La Société de l’Orient latin, pendant les huit années qu’elle a déjà vécu, a rendu, on le voit, d’éminens services à l’histoire et à la littérature. Elle a publié soit directement, soit en y prêtant son nom et son patronage, une quinzaine de volumes. Le bel ouvrage de M. Schlumberger, la Numismatique de l’Orient latin, a paru sous ses auspices. A lui seul, ce livre, d’une science précise et originale, dont les lecteurs de la Revue ont eu en quelque sorte les prémices[1], offre un tableau à la fois brillant et sévèrement exact de cette prodigieuse dispersion de la domination franque dans l’Orient. Empereurs latins de Constantinople, rois de Salonique, princes d’Achaïe, ducs d’Athènes, seigneurs de Thèbes, despotes d’Épire, rois de Jérusalem, princes d’Antioche, comtes de Tripoli, rois de Chypre, grands-maîtres de Saint-Jean-de-Jérusalem, ils comparaissent tous, chacun avec ses types monétaires, et ces monumens authentiques, habilement commentés, apportent une vive lumière à l’histoire générale. Les projets de la Société de l’Orient latin pour l’avenir sont nombreux et vastes.
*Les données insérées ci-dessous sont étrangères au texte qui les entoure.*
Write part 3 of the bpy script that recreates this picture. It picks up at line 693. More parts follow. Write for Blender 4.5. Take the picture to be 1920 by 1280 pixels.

Une chronologie diaire serait une œuvre immense et singulièrement utile; déjà M. Hagenmeier a presque achevé celle de la première croisade. On nous promet une Iconographie de la terre-sainte et de Constantinople au moyen âge, un recueil sigillographique, dont M. G. Schlumberger est chargé, un recueil épigraphique dont M. Clermont-Gauneau s’occupe. On voudrait réunir à part tous les élémens d’une histoire financière et administrative des croisades. — Une société privée pourra-t-elle accomplir de si grands desseins? Pourra-t-elle réunir, les fonds nécessaires pour s’assurer la sécurité de l’avenir et poursuivre avec constance une direction scientifique à si longue vue? A-en juger par les commencemens, il y a lieu de l’espérer. Ce serait une grande force pour notre pays s’il retrouvait dans la science, par les initiatives personnelles, « le long espoir et les vastes pensées. »


A. GEFFROY.

  1. Voyez, dans la Revue du 1er juin 1876, l’étude de M. G. Schlumberger, intitulée : les Principautés franques du Levant d’après les plus récentes découvertes de la numismatique.